NOTHING TO SEE HERE, MOVE ALONG: ISIS Members Posing as Refugees Planned Paris-Style Attack on Düsseldorf.
It will be pointed out—and is true—that only a tiny fraction of Europe’s migrant population represent this kind of threat. But with machine guns and bombs, just a few bad actors can kill hundreds. If there is another attack like Paris, European public opinion will not coldly calculate the statistical relationship between refugees and terrorists. Unlike their elites, who derive a psychic benefit from seeing their countries be so generous, the European public sees this not as the “cost” of an otherwise-desirable “refugees welcome” policy, but an added downside to a situation that increasingly they deplore to begin with.
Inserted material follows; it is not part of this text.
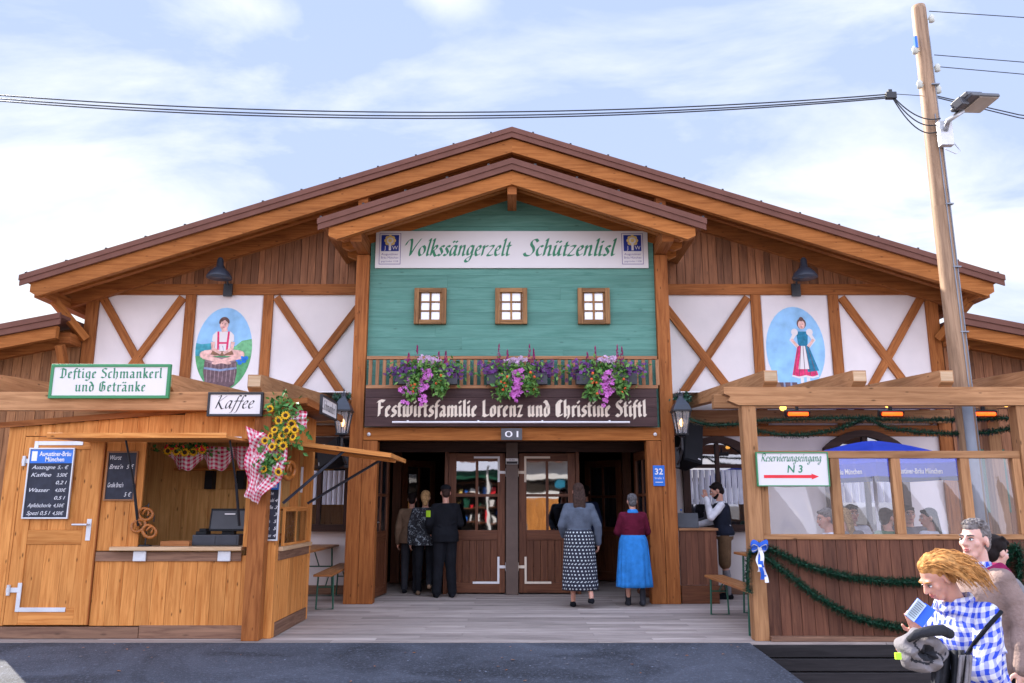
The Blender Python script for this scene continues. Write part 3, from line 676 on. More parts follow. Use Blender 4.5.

Europe’s elite has an unspoken but increasingly clear plan for dealing with all of this: give the security services wide latitude (often much wider than their counterparts have in the U.S.) to chase down the bad guys, don’t say anything more than is absolutely necessary to the public that suggests that immigrants or Islam might have anything to do with it, police the public square and keep the far-right down (including online), and pray it all passes quietly. The main focus is to prevent a backlash against Muslims and/or immigrants on the one hand, while preventing terror on the other—two concerns seen as balanced poles to be avoided.
But there’s a problem—or rather two. Firstly, as long as Europe doesn’t have answers either to the root of the refugee problem—Syria and Libya—or to the enforcement situation at its borders (other than “pray Erdogan doesn’t alter the deal any further), then the elites have no real idea how long this will persist, while the strain wears away on the fabric of European politics. And the second is that, as an older generation of terrorists once said, “[R]emember we only have to be lucky once. You will have to be lucky always.”
That’s the problem with playing defense.